Favorite Subject. One gay midnight a year ago, Zind was drinking champagne and schnapps in an Offenburg bar when a stranger strolled in, and Zind invited him over. The pair got along famously until 2 a.m., and then Zind began to discourse on his favorite subject: his hatred of Jews. "I ought to tell you," said Kurt Lieser, 47, the stranger, "that I spent the war in a concentration camp, and am Jewish." "What?" Zind exclaimed. "That means they forgot to gas you, too? The Nazis did not gas enough Jews." Two bar companions stepped in to prevent a fight, as Zind shouted: "And Israel--Israel should be removed like a carbuncle!"
Lieser protested to the state government of Baden-Wuerttemberg. Nothing happened. When he pressed his case, officials, hoping to hush up the matter, tried to arrange a reconciliation between Lieser and Zind. But instead of apologizing, Zind snapped: "I would rather clean the streets than crawl to a Jew."

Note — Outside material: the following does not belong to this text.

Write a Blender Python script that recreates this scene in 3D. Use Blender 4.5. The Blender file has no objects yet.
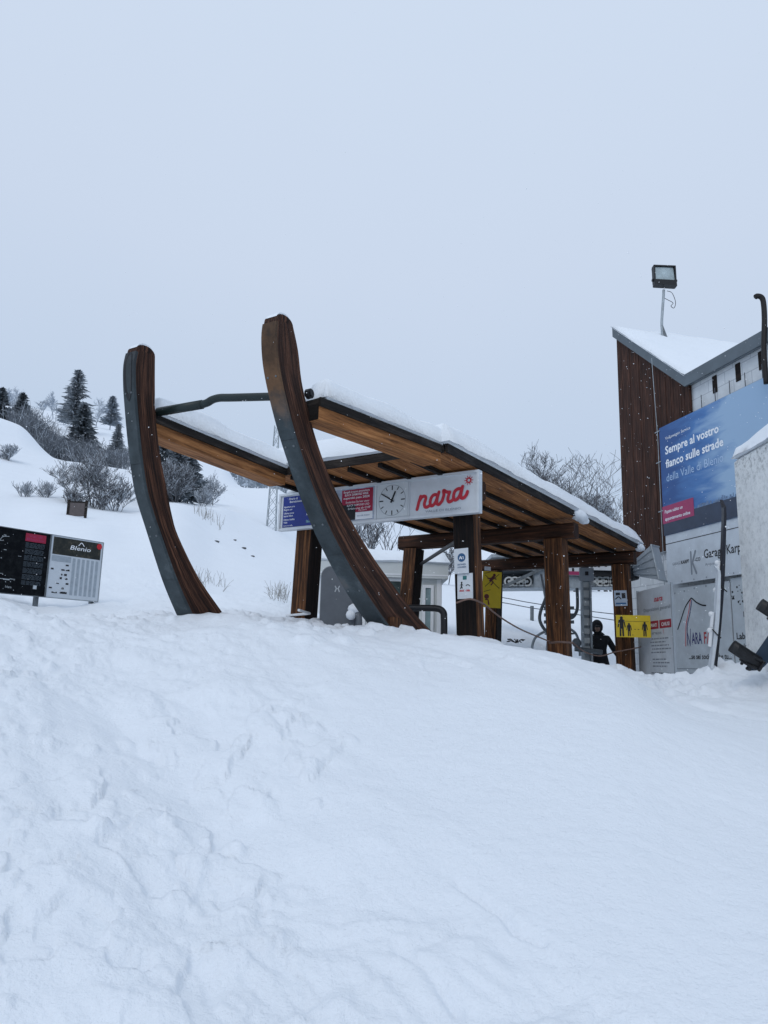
import bpy, math, random
import numpy as np
from mathutils import Vector, Matrix
rnd = random.Random(7)
R = math.radians
V = Vector
scene = bpy.context.scene
col = scene.collection

# ------------------------------------------------------------------ camera
F = 770.0
TH, RO = R(11.2), R(1.43)
EYE = V((0, 0, 1.6))
FWD = V((0, math.cos(TH), math.sin(TH)))
UP0 = V((0, -math.sin(TH), math.cos(TH)))
RT = V((1, 0, 0)) * math.cos(RO) + UP0 * math.sin(RO)
UP = UP0 * math.cos(RO) - V((1, 0, 0)) * math.sin(RO)
cam = bpy.data.cameras.new('camera')
cam.sensor_fit = 'VERTICAL'; cam.sensor_height = 24.0; cam.lens = F / 1024 * 24.0
cam.clip_start = 0.05; cam.clip_end = 5000
cam_o = bpy.data.objects.new('camera', cam); col.objects.link(cam_o)
mm = Matrix((RT, UP, -FWD)).transposed().to_4x4(); mm.translation = EYE
cam_o.matrix_world = mm
scene.camera = cam_o

def ray(px, py):
    return FWD + RT * ((px - 384) / F) + UP * ((512 - py) / F)
def S(px, py, Y):                      # survey: the point of the place seen at px,py that lies Y metres ahead
    d = ray(px, py); return EYE + d * (Y / d.y)
AZ = R(33)
AX = V((math.sin(AZ), math.cos(AZ), 0)); CX = V((math.cos(AZ), -math.sin(AZ), 0)); ZX = V((0, 0, 1))
def W(a, c, z=0.0):                    # shelter frame: a along its length, c across, z up
    return AX * a + CX * c + ZX * z

# ------------------------------------------------------------------ materials
def newmat(name):
    m = bpy.data.materials.new(name); m.use_nodes = True
    nt = m.node_tree; b = nt.nodes['Principled BSDF']
    return m, nt, b
def N(nt, t, **kw):
    n = nt.nodes.new(t)
    for k, v in kw.items():
        if k in n.inputs: n.inputs[k].default_value = v
        else: setattr(n, k, v)
    return n
def c4(c): return (c[0], c[1], c[2], 1)
def ramp(nt, fac, stops):
    r = N(nt, 'ShaderNodeValToRGB'); e = r.color_ramp.elements
    while len(e) < len(stops): e.new(0.5)
    for i, (p, c) in enumerate(stops): e[i].position = p; e[i].color = c4(c)
    nt.links.new(fac, r.inputs[0]); return r.outputs[0]
def plain(name, c, rough=0.5, metal=0.0, var=0.12, scale=6.0, bump=0.0, spec=0.4):
    """one paint or metal with a little uneven tone"""
    m, nt, b = newmat(name)
    tc = N(nt, 'ShaderNodeTexCoord')
    n = N(nt, 'ShaderNodeTexNoise', Scale=scale, Detail=6.0, Roughness=0.65)
    nt.links.new(tc.outputs['Object'], n.inputs['Vector'])
    lo = [x * (1 - var) for x in c]; hi = [min(1, x * (1 + var)) for x in c]
    nt.links.new(ramp(nt, n.outputs['Fac'], [(0.3, lo), (0.7, hi)]), b.inputs['Base Color'])
    b.inputs['Roughness'].default_value = rough; b.inputs['Metallic'].default_value = metal
    b.inputs['Specular IOR Level'].default_value = spec
    if bump:
        bp = N(nt, 'ShaderNodeBump', Strength=bump, Distance=0.01)
        nt.links.new(n.outputs['Fac'], bp.inputs['Height']); nt.links.new(bp.outputs[0], b.inputs['Normal'])
    return m
def wood(name, dark, mid, light, stain=0.5, grain=26.0, rough=0.75, stain_scale=1.2, lam=0.0):
    """grain runs along u of the uv map (metres)"""
    m, nt, b = newmat(name)
    uv = N(nt, 'ShaderNodeUVMap')
    mp = N(nt, 'ShaderNodeMapping'); mp.inputs['Scale'].default_value = (0.9, grain, 1)
    nt.links.new(uv.outputs[0], mp.inputs['Vector'])
    n1 = N(nt, 'ShaderNodeTexNoise', Scale=1.6, Detail=8.0, Roughness=0.7, Distortion=0.25)
    nt.links.new(mp.outputs[0], n1.inputs['Vector'])
    c1 = ramp(nt, n1.outputs['Fac'], [(0.36, dark), (0.5, mid), (0.68, light)])
    tc = N(nt, 'ShaderNodeTexCoord')
    mp2 = N(nt, 'ShaderNodeMapping'); mp2.inputs['Scale'].default_value = (1, 6, 1)
    nt.links.new(uv.outputs[0], mp2.inputs['Vector'])
    n2 = N(nt, 'ShaderNodeTexNoise', Scale=stain_scale, Detail=5.0, Roughness=0.6)
    nt.links.new(mp2.outputs[0], n2.inputs['Vector'])
    f = ramp(nt, n2.outputs['Fac'], [(0.38, (0, 0, 0)), (0.68, (1, 1, 1))])
    ml = N(nt, 'ShaderNodeMath', operation='MULTIPLY'); ml.inputs[1].default_value = stain
    nt.links.new(f, ml.inputs[0])
    mx = N(nt, 'ShaderNodeMixRGB'); mx.inputs[2].default_value = c4([x * 0.35 for x in dark])
    nt.links.new(ml.outputs[0], mx.inputs[0]); nt.links.new(c1, mx.inputs[1])
    out = mx.outputs[0]
    if lam:
        sx = N(nt, 'ShaderNodeSeparateXYZ'); nt.links.new(uv.outputs[0], sx.inputs[0])
        wb = N(nt, 'ShaderNodeMath', operation='MULTIPLY_ADD'); wb.inputs[1].default_value = 0.10; nt.links.new(n2.outputs['Fac'], wb.inputs[0])
        dv = N(nt, 'ShaderNodeMath', operation='DIVIDE'); dv.inputs[1].default_value = lam; nt.links.new(sx.outputs[1], dv.inputs[0]); nt.links.new(dv.outputs[0], wb.inputs[2])
        fr = N(nt, 'ShaderNodeMath', operation='FRACT'); nt.links.new(wb.outputs[0], fr.inputs[0])
        fl = N(nt, 'ShaderNodeMath', operation='FLOOR'); nt.links.new(wb.outputs[0], fl.inputs[0])
        wn = N(nt, 'ShaderNodeTexWhiteNoise', noise_dimensions='1D'); nt.links.new(fl.outputs[0], wn.inputs['W'])
        k1 = N(nt, 'ShaderNodeMixRGB', blend_type='MULTIPLY'); k1.inputs[0].default_value = 1.0; nt.links.new(out, k1.inputs[1])
        nt.links.new(ramp(nt, wn.outputs['Value'], [(0.0, (0.55, 0.5, 0.5)), (1.0, (1.25, 1.2, 1.15))]), k1.inputs[2])
        k2 = N(nt, 'ShaderNodeMixRGB', blend_type='MULTIPLY'); k2.inputs[0].default_value = 0.85; nt.links.new(k1.outputs[0], k2.inputs[1])
        nt.links.new(ramp(nt, fr.outputs[0], [(0.0, (0.15, 0.13, 0.12)), (0.13, (1, 1, 1))]), k2.inputs[2]); out = k2.outputs[0]
    nt.links.new(out, b.inputs['Base Color'])
    b.inputs['Roughness'].default_value = rough; b.inputs['Specular IOR Level'].default_value = 0.25
    bp = N(nt, 'ShaderNodeBump', Strength=0.5, Distance=0.012)
    nt.links.new(n1.outputs['Fac'], bp.inputs['Height']); nt.links.new(bp.outputs[0], b.inputs['Normal'])
    return m
def snowmat(name, c, bump=0.35, fine=60.0):
    m, nt, b = newmat(name)
    tc = N(nt, 'ShaderNodeTexCoord')
    n1 = N(nt, 'ShaderNodeTexNoise', Scale=1.1, Detail=5.0, Roughness=0.6)
    nt.links.new(tc.outputs['Object'], n1.inputs['Vector'])
    nt.links.new(ramp(nt, n1.outputs['Fac'], [(0.3, [x * 0.975 for x in c]), (0.7, c)]), b.inputs['Base Color'])
    b.inputs['Roughness'].default_value = 0.85; b.inputs['Specular IOR Level'].default_value = 0.15
    n2 = N(nt, 'ShaderNodeTexNoise', Scale=fine, Detail=4.0, Roughness=0.7)
    n3 = N(nt, 'ShaderNodeTexNoise', Scale=9.0, Detail=5.0, Roughness=0.6)
    nt.links.new(tc.outputs['Object'], n2.inputs['Vector']); nt.links.new(tc.outputs['Object'], n3.inputs['Vector'])
    b1 = N(nt, 'ShaderNodeBump', Strength=bump, Distance=0.010)
    b2 = N(nt, 'ShaderNodeBump', Strength=bump, Distance=0.03)
    nt.links.new(n2.outputs['Fac'], b1.inputs['Height']); nt.links.new(n3.outputs['Fac'], b2.inputs['Height'])
    nt.links.new(b2.outputs[0], b1.inputs['Normal']); nt.links.new(b1.outputs[0], b.inputs['Normal'])
    return m
SNOW = snowmat('snow', (0.835, 0.878, 0.93), bump=0.7)
SNOWR = snowmat('roof_snow', (0.84, 0.885, 0.935), bump=0.5, fine=40)
FLAKE = plain('snowflake', (0.95, 0.96, 0.98), rough=0.9, var=0.02)
W_RUN = wood('runner_wood', (0.012, 0.006, 0.005), (0.062, 0.026, 0.015), (0.21, 0.10, 0.06), stain=0.7, grain=26, stain_scale=2.2, lam=0.046)
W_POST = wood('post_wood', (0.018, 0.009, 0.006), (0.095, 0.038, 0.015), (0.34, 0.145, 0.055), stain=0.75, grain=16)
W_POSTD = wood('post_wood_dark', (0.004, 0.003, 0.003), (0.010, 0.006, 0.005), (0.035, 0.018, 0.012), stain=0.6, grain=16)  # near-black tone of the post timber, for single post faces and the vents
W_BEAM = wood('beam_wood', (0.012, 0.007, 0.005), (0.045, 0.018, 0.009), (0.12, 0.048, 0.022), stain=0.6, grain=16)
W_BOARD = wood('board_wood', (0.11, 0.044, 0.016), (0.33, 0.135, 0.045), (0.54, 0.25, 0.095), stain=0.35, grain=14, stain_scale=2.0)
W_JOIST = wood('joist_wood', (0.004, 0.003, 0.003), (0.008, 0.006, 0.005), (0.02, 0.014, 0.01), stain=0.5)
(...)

One Man's Words. In December West Germany's weekly Der Spiegel took up the story. One hundred thousand members of the teachers' association demanded that Teacher Zind be brought to trial; the Baden-Wuerttemberg parliament belatedly investigated and was told that Zind had aired similar opinions in the classroom.

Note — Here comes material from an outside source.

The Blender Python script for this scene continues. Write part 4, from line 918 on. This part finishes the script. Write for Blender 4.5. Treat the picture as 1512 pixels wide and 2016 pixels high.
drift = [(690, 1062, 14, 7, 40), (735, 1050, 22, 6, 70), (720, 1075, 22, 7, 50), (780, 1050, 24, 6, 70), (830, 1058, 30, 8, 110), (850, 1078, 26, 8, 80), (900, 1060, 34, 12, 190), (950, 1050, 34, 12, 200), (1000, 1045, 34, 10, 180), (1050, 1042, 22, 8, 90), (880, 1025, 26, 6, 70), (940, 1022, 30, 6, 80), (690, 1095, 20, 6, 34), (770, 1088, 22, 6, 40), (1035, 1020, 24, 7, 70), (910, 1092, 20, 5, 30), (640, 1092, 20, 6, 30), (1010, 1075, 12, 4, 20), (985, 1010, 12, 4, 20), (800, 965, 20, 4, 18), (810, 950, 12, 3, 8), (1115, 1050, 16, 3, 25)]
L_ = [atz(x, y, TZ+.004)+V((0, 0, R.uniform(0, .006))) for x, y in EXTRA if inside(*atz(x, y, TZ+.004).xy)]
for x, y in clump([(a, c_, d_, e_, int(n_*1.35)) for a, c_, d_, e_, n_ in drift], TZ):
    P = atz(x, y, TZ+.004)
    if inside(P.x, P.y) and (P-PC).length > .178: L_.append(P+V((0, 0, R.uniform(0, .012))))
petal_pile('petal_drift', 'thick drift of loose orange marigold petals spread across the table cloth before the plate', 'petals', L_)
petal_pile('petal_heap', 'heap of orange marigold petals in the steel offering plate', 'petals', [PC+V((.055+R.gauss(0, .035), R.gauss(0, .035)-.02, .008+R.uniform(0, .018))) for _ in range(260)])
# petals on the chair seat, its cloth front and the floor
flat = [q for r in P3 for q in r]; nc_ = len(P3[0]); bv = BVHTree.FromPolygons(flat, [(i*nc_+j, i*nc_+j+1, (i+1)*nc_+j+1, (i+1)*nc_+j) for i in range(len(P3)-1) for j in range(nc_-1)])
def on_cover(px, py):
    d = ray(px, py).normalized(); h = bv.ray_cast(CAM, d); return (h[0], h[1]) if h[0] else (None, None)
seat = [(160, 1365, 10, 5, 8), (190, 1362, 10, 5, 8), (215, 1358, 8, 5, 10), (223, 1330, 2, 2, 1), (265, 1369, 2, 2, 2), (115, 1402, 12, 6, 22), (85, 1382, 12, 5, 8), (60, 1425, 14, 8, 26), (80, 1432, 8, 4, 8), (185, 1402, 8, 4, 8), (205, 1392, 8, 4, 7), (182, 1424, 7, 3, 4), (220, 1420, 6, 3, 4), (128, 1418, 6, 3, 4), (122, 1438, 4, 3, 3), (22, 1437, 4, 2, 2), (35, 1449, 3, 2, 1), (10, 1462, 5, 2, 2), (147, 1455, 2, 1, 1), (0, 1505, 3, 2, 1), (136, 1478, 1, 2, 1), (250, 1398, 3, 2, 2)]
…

Suspended from his job, Zind went on trial last week, accused under ancient statutes prohibiting public approval of crimes or slandering the memory of the dead. In the dock Zind denied nothing, and arrogantly announced that if Germany did not want him, a teaching job awaited him in Egypt. After three days of testimony and six hours of deliberation, the three judges and two lay jurors brought in their verdict: guilty; one year in jail. "Zind's words rip open the old, barely healed wounds of the German people," declared Presiding Judge Johannes Eckert. "What thousands have tried to repair, one man with such words can destroy." But as Ludwig Zind walked out of the courtroom, where the audience had been plainly on his side, women wept at the verdict and men reached out to shake his hand.